Short exercise: Copy the listing below in full and skip every picture.

Start of Given material

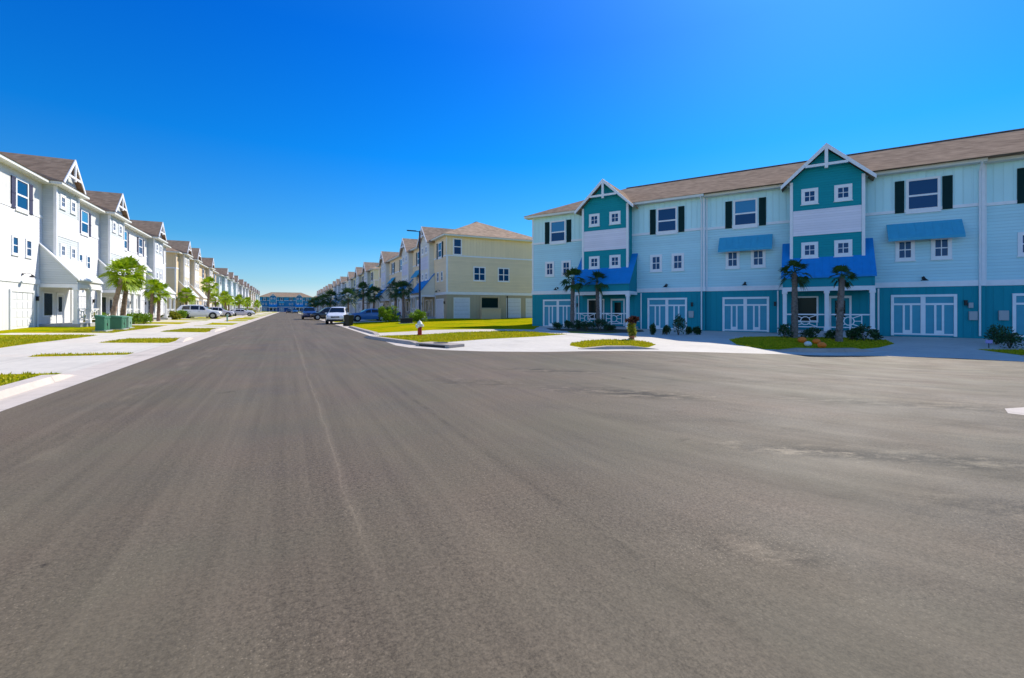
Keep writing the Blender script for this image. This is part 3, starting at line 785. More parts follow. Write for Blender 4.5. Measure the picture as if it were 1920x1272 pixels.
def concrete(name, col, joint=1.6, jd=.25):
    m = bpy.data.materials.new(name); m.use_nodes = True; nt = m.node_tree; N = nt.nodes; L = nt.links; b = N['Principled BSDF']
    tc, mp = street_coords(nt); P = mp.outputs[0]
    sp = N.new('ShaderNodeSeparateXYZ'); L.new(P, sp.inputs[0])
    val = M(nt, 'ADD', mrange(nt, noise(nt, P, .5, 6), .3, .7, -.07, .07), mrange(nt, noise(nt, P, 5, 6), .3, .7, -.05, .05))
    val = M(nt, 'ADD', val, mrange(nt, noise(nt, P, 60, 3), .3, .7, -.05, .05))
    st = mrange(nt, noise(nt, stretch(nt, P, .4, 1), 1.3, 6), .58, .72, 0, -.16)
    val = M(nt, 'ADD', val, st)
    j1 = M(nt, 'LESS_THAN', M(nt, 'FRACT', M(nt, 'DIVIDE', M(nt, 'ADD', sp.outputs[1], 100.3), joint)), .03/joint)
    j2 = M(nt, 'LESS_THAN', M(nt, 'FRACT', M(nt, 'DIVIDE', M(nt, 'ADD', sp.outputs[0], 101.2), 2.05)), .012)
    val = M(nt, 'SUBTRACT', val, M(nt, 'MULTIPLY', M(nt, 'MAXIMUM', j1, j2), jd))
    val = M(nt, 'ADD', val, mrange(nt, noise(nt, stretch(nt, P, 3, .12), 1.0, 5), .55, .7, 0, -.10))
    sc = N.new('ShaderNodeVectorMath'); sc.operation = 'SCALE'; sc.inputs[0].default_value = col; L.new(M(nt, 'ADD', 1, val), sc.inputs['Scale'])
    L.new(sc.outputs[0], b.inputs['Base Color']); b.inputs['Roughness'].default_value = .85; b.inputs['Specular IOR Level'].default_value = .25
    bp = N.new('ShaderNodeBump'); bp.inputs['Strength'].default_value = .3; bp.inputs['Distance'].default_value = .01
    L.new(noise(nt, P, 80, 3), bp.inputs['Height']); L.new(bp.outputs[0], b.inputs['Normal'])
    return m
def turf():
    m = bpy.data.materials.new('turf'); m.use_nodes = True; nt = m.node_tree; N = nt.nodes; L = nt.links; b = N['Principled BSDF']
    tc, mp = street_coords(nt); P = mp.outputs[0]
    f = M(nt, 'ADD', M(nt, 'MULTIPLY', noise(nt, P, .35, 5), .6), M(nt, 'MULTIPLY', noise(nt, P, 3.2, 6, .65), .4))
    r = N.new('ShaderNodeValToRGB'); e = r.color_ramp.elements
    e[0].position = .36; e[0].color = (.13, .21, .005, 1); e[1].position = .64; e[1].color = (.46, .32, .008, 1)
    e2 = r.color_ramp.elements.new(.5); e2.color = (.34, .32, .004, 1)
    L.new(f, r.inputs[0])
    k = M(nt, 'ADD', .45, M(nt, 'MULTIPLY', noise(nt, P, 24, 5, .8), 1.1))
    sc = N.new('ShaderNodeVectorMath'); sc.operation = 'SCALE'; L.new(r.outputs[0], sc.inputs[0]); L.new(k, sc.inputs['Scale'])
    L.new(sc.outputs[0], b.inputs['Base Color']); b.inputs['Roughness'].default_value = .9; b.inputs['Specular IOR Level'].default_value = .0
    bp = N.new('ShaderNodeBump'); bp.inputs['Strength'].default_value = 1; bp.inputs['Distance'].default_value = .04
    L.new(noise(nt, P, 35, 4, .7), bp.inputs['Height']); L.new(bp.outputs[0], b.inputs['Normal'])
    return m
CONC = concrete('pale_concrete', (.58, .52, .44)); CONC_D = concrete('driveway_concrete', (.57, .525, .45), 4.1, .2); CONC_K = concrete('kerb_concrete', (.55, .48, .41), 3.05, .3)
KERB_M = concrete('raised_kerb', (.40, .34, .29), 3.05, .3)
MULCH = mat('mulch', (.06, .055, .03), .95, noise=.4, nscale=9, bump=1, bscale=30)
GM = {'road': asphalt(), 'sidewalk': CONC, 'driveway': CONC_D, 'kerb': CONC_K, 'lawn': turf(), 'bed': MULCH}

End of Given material

Full solution:
Keep writing the Blender script for this image. This is part 3, starting at line 785. More parts follow. Write for Blender 4.5. Measure the picture as if it were 1920x1272 pixels.
def concrete(name, col, joint=1.6, jd=.25):
    m = bpy.data.materials.new(name); m.use_nodes = True; nt = m.node_tree; N = nt.nodes; L = nt.links; b = N['Principled BSDF']
    tc, mp = street_coords(nt); P = mp.outputs[0]
    sp = N.new('ShaderNodeSeparateXYZ'); L.new(P, sp.inputs[0])
    val = M(nt, 'ADD', mrange(nt, noise(nt, P, .5, 6), .3, .7, -.07, .07), mrange(nt, noise(nt, P, 5, 6), .3, .7, -.05, .05))
    val = M(nt, 'ADD', val, mrange(nt, noise(nt, P, 60, 3), .3, .7, -.05, .05))
    st = mrange(nt, noise(nt, stretch(nt, P, .4, 1), 1.3, 6), .58, .72, 0, -.16)
    val = M(nt, 'ADD', val, st)
    j1 = M(nt, 'LESS_THAN', M(nt, 'FRACT', M(nt, 'DIVIDE', M(nt, 'ADD', sp.outputs[1], 100.3), joint)), .03/joint)
    j2 = M(nt, 'LESS_THAN', M(nt, 'FRACT', M(nt, 'DIVIDE', M(nt, 'ADD', sp.outputs[0], 101.2), 2.05)), .012)
    val = M(nt, 'SUBTRACT', val, M(nt, 'MULTIPLY', M(nt, 'MAXIMUM', j1, j2), jd))
    val = M(nt, 'ADD', val, mrange(nt, noise(nt, stretch(nt, P, 3, .12), 1.0, 5), .55, .7, 0, -.10))
    sc = N.new('ShaderNodeVectorMath'); sc.operation = 'SCALE'; sc.inputs[0].default_value = col; L.new(M(nt, 'ADD', 1, val), sc.inputs['Scale'])
    L.new(sc.outputs[0], b.inputs['Base Color']); b.inputs['Roughness'].default_value = .85; b.inputs['Specular IOR Level'].default_value = .25
    bp = N.new('ShaderNodeBump'); bp.inputs['Strength'].default_value = .3; bp.inputs['Distance'].default_value = .01
    L.new(noise(nt, P, 80, 3), bp.inputs['Height']); L.new(bp.outputs[0], b.inputs['Normal'])
    return m
def turf():
    m = bpy.data.materials.new('turf'); m.use_nodes = True; nt = m.node_tree; N = nt.nodes; L = nt.links; b = N['Principled BSDF']
    tc, mp = street_coords(nt); P = mp.outputs[0]
    f = M(nt, 'ADD', M(nt, 'MULTIPLY', noise(nt, P, .35, 5), .6), M(nt, 'MULTIPLY', noise(nt, P, 3.2, 6, .65), .4))
    r = N.new('ShaderNodeValToRGB'); e = r.color_ramp.elements
    e[0].position = .36; e[0].color = (.13, .21, .005, 1); e[1].position = .64; e[1].color = (.46, .32, .008, 1)
    e2 = r.color_ramp.elements.new(.5); e2.color = (.34, .32, .004, 1)
    L.new(f, r.inputs[0])
    k = M(nt, 'ADD', .45, M(nt, 'MULTIPLY', noise(nt, P, 24, 5, .8), 1.1))
    sc = N.new('ShaderNodeVectorMath'); sc.operation = 'SCALE'; L.new(r.outputs[0], sc.inputs[0]); L.new(k, sc.inputs['Scale'])
    L.new(sc.outputs[0], b.inputs['Base Color']); b.inputs['Roughness'].default_value = .9; b.inputs['Specular IOR Level'].default_value = .0
    bp = N.new('ShaderNodeBump'); bp.inputs['Strength'].default_value = 1; bp.inputs['Distance'].default_value = .04
    L.new(noise(nt, P, 35, 4, .7), bp.inputs['Height']); L.new(bp.outputs[0], b.inputs['Normal'])
    return m
CONC = concrete('pale_concrete', (.58, .52, .44)); CONC_D = concrete('driveway_concrete', (.57, .525, .45), 4.1, .2); CONC_K = concrete('kerb_concrete', (.55, .48, .41), 3.05, .3)
KERB_M = concrete('raised_kerb', (.40, .34, .29), 3.05, .3)
MULCH = mat('mulch', (.06, .055, .03), .95, noise=.4, nscale=9, bump=1, bscale=30)
GM = {'road': asphalt(), 'sidewalk': CONC, 'driveway': CONC_D, 'kerb': CONC_K, 'lawn': turf(), 'bed': MULCH}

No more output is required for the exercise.